We started busking ideas on September 13th, and by September 21st I'd completed a first draft of a thing I was calling Murder At Her Majesty's, though a draft that was only 20,000 words long. I pressed on, and by November 1st had completed a second draft that was now up to 48,734 words.

I left it there to settle and come back to, and embarked upon a second book in the series, Dead Man's Jest. This time I used NaNoWriMo as inspiration. In two days I'd written 8000 words. By 8th December I'd completed a first draft, which stands at 53,000 words. 
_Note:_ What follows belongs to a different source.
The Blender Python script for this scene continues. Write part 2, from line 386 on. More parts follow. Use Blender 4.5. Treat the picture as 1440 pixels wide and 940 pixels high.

Now I have two books, each about 50,000 words long, that I'm going to go back to and turn both into 70,000 word complete stories. I'd like to launch the first in January if I can. Of course launching is the big deal, and I've spent a long time down the rabbit hole that is 20BooksTo50K, the Facebook group of people who are making the big money doing this. (I checked in with Tony Lee, by the way, who seems to have earned half a million quid in a year by doing this. Now to see how difficult that is to emulate).

The first part I want to get right, publicity wise, is the front cover. At the top of this blog you can see my first draft version. I set a house style which I was quite happy with, and drafted covers for all six of the books I'd loosely dreamed up...


But I wasn't sure about these covers. Firstly I didn't think the titles and lettering style were clear enough. Also, I was unsure they chimed with the expected style that tells a reader it's a "cosy" crime novel, in the mould of Richard Osman or Agatha Raisin (or whoever we choose to be our "comp authors", just one of those many 20Books bits of jargon, meaning writers to whom you compare your work). Thirdly I was unhappy about these covers because I'd used an AI programme to create the images. And, in the last month or so, AI has become the bete noire of the comic art community, and its use is frowned upon. So I had another go at a design...


The type was clearer and more readable, it includes an image of Hev herself. But was it the right tone? Further research suggested we really needed to be looking at a white background and a simpler, starker colour palette, which led me to the latest design...


Work in progress, but I think we're getting there. Now, two novels need completing, shaping into 70,000 words each, of the most riveting crime fiction you ever read, and I have to get my head around how you market this stuff. Let us see how 2023 goes, shall we?